A sequência de comentários usa emojis de macacos, xingamentos e uma foto do jogador, ainda em sua comunidade no Brasil, pintando sua rua de verde e amarelo para a Copa do Mundo de 2014.
Not our best today, but we’re very proud of the journey. Already thinking on the next match. Let’s work hard! 🙌🏽🤙🏽 pic.twitter.com/XxNvdZceq5
— Gabriel Jesus (@gabrieljesus9) March 7, 2021
Homofobia supera racismo como fonte de ataques, diz estudo
Apesar do foco no combate ao racismo, a pesquisa da PFA mostra que a homofobia ainda é a fonte de mais ofensas online contra jogadores atuando no futebol inglês. Na Eurocopa, o racismo teve seu pico de fato com a final, mas durante o torneio os posts monitorados tinham em sua maioria conteúdo homofóbico.

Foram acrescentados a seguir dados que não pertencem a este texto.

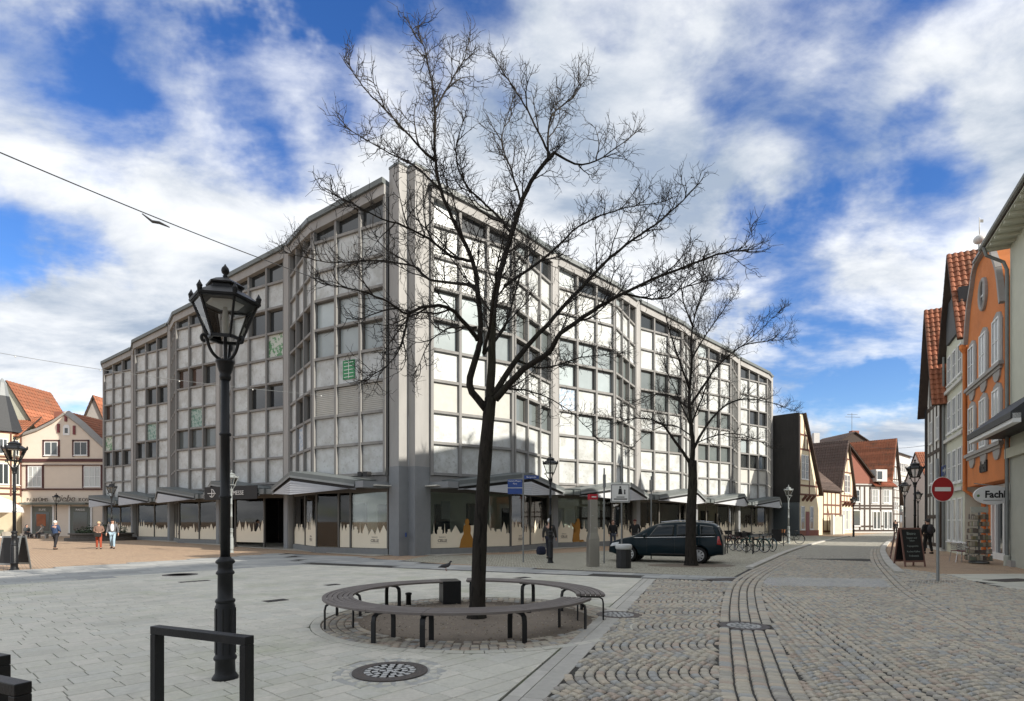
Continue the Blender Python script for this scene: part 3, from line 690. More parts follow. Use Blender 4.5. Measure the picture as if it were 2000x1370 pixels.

O mesmo acontece na liga feminina de futebol da Inglaterra, onde o sexismo, o assédio sexual e a homofobia são temas de 90% dos ataques dirigidos às jogadoras no Twitter.
Do total monitorado e identificado como ataques homofóbicos, 84% não foi retirado do ar pelo Twitter, aponta o estudo.
Combate ao racismo nas redes já vinha sendo cobrado
Entidades e jogadores do futebol inglês vêm pressionando e fazendo boicotes às redes sociais, para que tomem ações mais incisivas contra usuários autores de abusos online.
Após o início das investigações do caso da Eurocopa, o primeiro-ministro esteve com representantes do Facebook e do Twitter, que se comprometeram a colaborar, fornecendo dados de agressores.
Nesta quinta-feira, no comunicado em que detalhou a prisão dos acusados, a polícia britânica afirmou que aguarda a identificação pelas empresas de 50 perfis de redes sociais para avançar no inquérito.